Despite this, ZTE retains full confidence in GoTa, a cutting-edge technology it considers as being at the forefront of the global telecoms business.
To make a breakthrough in commercial operations, since last year the company has invested 100 million yuan to build nearly 30 GoTa test networks worldwide, including one for the recent 10th National Games held in Nanjing, Jiangsu Province.
"It makes me proud to participate in GoTa development," said Liu Shouwen, ZTE product supervisor of Code Division Multiple Access (CDMA). He believes the market has huge potential.
Echoing his view, Professor Kang Shili, of Beijing Jiao Tong University, said that though digital trunking communications technology remains a mystery to normal phone users, it will soon be a mainstream product of new-generation telecoms.
"It has seen widely applied in the West, but not yet in China, where no such networks have been built", he noted.
But industry insiders expect it to take-off here, the world's No.1 telecom market. The total number of users will likely hit 40 million, according to Wei Guo, general manager of the Jiangsu branch of China Satellite Communications Corp.

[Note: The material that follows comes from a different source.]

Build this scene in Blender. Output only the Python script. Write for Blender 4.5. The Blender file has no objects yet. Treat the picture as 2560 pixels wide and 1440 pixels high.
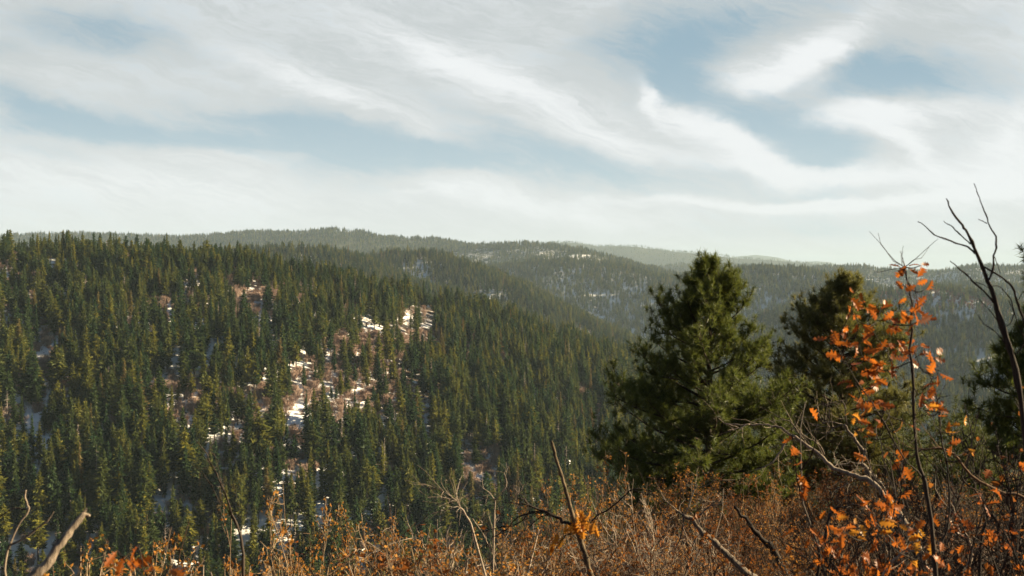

Noting that digital trunking has 10 percent of the mobile telecom market, he cited third-quarter data from the Ministry of Information Industry showing that there are 378 million mobile phone users in China.
Due to the late entry of domestic developers, overseas telecoms have dominated China's digital trunking communications sector.
In 2002, when domestic players such as ZTE and its key rival Huawei Technologies Co commenced development, the telecom operator of the 2008 Beijing Olympic Games had to adopt the overseas-developed Trans-European Trunked RAdio (Tetra) technology for its digital trunking communications system.
A year before, Tetra and Motorola's Integrated Digital Enhanced Network (iDEN) were set as the two standards for digital trunking communications systems by the information industry ministry. Tetra is marketed by Nokia, Erickson and Marconi.
Huawei is developing its own standard, GT800.